Problem requirements: Where a line below holds the string "from", copy that line.

──────── Dataset section

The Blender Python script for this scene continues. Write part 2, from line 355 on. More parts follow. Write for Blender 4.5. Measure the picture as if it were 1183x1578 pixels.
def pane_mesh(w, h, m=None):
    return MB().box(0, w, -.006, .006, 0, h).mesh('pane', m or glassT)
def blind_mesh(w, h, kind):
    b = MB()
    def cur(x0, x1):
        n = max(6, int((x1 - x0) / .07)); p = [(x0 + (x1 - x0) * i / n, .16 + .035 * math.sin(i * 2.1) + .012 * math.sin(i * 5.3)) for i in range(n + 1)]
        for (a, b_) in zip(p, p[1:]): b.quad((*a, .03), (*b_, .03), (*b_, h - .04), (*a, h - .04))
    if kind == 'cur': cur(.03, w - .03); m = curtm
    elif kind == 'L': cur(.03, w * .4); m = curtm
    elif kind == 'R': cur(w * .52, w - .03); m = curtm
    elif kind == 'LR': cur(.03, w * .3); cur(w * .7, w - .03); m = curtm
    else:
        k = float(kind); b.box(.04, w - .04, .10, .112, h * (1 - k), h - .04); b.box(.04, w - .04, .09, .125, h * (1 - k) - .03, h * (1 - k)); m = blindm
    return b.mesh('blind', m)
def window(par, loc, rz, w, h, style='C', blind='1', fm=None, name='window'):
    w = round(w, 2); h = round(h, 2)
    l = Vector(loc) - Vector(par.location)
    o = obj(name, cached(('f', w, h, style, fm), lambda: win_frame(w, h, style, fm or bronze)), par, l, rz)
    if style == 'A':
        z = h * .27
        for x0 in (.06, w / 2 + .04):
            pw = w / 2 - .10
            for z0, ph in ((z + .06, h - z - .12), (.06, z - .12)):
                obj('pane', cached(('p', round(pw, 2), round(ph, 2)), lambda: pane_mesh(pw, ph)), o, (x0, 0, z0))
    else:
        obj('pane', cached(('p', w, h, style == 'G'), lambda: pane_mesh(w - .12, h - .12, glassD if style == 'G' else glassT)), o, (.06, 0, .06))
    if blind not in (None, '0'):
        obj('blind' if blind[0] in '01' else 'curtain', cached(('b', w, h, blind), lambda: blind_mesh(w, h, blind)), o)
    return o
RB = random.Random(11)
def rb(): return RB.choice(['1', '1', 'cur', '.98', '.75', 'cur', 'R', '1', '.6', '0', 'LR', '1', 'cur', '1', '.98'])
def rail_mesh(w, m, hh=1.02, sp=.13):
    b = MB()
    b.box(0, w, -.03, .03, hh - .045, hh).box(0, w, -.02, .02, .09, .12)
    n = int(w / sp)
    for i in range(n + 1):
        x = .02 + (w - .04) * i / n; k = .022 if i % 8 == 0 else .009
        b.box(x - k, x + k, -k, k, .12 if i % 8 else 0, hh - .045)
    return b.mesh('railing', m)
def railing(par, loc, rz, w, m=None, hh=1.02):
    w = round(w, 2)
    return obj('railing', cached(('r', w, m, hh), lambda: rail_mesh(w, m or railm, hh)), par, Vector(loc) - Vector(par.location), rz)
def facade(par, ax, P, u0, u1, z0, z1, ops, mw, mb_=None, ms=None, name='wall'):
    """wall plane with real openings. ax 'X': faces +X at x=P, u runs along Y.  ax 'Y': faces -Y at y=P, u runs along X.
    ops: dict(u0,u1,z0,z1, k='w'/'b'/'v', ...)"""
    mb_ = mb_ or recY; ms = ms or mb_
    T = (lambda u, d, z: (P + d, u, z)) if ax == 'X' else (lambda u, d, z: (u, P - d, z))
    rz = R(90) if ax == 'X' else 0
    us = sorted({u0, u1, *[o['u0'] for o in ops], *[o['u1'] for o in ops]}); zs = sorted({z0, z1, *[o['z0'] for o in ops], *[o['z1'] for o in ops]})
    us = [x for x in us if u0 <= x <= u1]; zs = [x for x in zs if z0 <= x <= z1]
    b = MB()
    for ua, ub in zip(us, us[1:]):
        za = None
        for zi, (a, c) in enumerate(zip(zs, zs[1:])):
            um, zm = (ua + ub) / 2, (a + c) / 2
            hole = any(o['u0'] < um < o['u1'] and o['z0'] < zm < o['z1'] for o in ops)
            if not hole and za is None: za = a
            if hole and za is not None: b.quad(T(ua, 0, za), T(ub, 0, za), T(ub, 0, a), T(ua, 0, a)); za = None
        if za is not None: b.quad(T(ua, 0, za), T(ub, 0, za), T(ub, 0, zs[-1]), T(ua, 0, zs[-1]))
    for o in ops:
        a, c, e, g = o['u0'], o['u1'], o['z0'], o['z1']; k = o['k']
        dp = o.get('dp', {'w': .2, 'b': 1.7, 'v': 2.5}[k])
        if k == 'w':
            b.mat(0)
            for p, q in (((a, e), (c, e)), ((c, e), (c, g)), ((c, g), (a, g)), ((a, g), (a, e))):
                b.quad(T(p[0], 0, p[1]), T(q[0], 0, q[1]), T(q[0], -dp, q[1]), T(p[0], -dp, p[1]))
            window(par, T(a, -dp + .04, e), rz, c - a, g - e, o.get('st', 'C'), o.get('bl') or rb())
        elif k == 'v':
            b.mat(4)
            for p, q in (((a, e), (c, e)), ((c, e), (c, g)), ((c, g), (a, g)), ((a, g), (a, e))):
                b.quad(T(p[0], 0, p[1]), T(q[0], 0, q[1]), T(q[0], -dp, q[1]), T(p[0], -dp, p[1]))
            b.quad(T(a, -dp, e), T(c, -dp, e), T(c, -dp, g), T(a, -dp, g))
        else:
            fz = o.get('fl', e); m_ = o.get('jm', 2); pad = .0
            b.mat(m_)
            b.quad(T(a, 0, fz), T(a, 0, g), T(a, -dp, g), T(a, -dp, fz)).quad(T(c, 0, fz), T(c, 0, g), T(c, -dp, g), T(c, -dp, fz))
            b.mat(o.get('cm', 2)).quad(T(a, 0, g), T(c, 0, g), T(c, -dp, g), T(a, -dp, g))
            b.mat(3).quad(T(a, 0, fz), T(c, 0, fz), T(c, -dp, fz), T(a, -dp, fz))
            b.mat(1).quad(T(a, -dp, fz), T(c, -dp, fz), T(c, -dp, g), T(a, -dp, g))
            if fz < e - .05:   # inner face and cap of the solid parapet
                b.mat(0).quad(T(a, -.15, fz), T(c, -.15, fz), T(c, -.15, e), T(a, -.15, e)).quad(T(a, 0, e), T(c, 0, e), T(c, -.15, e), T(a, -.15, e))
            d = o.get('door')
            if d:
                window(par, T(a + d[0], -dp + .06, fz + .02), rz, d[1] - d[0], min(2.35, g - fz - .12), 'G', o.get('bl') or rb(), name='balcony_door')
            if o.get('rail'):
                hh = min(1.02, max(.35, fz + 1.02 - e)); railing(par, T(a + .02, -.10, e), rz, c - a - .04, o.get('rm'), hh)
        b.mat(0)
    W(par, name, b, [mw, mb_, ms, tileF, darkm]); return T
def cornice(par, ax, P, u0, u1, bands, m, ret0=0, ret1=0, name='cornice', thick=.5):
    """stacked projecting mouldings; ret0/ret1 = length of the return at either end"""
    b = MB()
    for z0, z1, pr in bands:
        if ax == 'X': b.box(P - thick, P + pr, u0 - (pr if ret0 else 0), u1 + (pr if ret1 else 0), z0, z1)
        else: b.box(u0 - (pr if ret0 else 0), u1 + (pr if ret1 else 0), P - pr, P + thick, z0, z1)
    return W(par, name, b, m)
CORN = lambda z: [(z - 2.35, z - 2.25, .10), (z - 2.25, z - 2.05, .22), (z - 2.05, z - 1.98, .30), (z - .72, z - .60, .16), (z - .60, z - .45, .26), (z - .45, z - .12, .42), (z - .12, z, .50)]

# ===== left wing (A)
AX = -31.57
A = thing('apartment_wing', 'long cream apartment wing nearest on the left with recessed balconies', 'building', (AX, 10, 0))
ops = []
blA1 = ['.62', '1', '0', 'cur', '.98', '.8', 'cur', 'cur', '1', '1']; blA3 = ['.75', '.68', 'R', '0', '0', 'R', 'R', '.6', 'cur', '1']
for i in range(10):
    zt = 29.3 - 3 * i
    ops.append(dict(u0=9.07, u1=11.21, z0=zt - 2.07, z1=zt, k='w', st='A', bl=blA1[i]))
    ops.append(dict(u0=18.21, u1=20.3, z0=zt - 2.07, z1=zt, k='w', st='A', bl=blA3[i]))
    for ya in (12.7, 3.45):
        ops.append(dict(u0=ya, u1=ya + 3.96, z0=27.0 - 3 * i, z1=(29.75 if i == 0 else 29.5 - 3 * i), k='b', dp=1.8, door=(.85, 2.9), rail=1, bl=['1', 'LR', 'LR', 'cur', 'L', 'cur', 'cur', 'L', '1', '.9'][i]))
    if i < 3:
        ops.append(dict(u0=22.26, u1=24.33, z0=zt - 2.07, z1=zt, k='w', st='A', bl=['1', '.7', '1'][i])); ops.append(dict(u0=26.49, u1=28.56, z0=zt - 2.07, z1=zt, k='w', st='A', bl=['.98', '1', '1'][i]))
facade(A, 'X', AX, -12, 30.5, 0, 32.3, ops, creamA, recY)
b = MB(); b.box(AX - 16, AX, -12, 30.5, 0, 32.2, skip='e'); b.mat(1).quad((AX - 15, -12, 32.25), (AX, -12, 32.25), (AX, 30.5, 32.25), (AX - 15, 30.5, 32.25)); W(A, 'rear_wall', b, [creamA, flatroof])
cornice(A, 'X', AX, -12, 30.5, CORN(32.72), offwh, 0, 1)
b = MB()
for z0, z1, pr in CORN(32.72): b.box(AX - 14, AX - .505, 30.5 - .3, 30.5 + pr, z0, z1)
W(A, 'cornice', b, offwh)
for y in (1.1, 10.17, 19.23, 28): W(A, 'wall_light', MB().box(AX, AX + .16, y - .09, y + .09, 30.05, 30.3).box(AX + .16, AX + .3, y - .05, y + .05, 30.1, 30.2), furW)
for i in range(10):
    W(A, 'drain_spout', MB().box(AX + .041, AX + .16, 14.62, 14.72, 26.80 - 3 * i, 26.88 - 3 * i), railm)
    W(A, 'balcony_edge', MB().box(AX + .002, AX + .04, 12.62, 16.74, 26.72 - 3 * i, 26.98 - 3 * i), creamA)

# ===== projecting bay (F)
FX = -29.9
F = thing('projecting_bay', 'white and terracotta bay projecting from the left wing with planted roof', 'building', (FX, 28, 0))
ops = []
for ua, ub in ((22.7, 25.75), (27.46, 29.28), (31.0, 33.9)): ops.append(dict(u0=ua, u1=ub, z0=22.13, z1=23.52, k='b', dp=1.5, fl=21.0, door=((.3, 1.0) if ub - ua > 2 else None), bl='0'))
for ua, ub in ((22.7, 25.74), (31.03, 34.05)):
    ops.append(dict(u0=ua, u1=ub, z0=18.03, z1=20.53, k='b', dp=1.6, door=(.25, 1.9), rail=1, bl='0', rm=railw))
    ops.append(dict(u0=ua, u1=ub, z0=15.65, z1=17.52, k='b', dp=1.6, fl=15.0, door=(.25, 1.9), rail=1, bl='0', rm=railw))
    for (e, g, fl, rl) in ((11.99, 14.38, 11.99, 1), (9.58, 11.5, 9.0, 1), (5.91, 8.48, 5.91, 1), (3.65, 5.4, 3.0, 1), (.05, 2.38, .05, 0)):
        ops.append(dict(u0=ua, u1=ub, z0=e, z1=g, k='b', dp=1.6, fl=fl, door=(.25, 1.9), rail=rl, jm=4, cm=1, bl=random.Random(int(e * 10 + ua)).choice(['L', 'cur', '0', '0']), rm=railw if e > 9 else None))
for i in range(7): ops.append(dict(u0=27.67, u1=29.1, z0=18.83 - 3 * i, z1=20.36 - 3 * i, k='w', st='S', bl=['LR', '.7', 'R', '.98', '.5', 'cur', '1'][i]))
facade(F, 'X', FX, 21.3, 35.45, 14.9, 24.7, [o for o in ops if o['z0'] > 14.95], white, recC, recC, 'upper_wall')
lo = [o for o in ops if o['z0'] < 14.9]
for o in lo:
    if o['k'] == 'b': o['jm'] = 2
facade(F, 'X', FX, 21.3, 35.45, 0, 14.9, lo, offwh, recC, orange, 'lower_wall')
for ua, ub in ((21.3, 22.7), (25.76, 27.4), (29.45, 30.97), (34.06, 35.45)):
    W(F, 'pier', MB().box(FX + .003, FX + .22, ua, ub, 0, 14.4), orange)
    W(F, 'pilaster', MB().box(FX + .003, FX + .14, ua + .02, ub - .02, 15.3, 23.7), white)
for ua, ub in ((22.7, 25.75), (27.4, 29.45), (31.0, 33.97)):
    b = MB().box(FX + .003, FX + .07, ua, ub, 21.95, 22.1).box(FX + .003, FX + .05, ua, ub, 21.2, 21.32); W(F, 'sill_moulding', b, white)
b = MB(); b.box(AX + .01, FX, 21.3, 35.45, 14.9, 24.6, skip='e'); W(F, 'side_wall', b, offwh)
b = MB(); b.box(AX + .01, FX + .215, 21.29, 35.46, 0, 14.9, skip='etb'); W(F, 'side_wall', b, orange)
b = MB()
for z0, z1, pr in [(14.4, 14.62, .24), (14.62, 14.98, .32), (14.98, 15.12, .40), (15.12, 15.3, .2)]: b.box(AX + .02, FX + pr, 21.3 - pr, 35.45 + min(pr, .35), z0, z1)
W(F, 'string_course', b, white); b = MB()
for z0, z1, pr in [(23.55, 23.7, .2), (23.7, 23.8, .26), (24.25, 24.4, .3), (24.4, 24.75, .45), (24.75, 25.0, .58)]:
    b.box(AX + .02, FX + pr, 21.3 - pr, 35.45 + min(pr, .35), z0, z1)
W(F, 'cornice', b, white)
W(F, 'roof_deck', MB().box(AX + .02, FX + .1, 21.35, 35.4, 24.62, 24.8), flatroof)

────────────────

Result of this exercise:
The Blender Python script for this scene continues. Write part 2, from line 355 on. More parts follow. Write for Blender 4.5. Measure the picture as if it were 1183x1578 pixels.
F = thing('projecting_bay', 'white and terracotta bay projecting from the left wing with planted roof', 'building', (FX, 28, 0))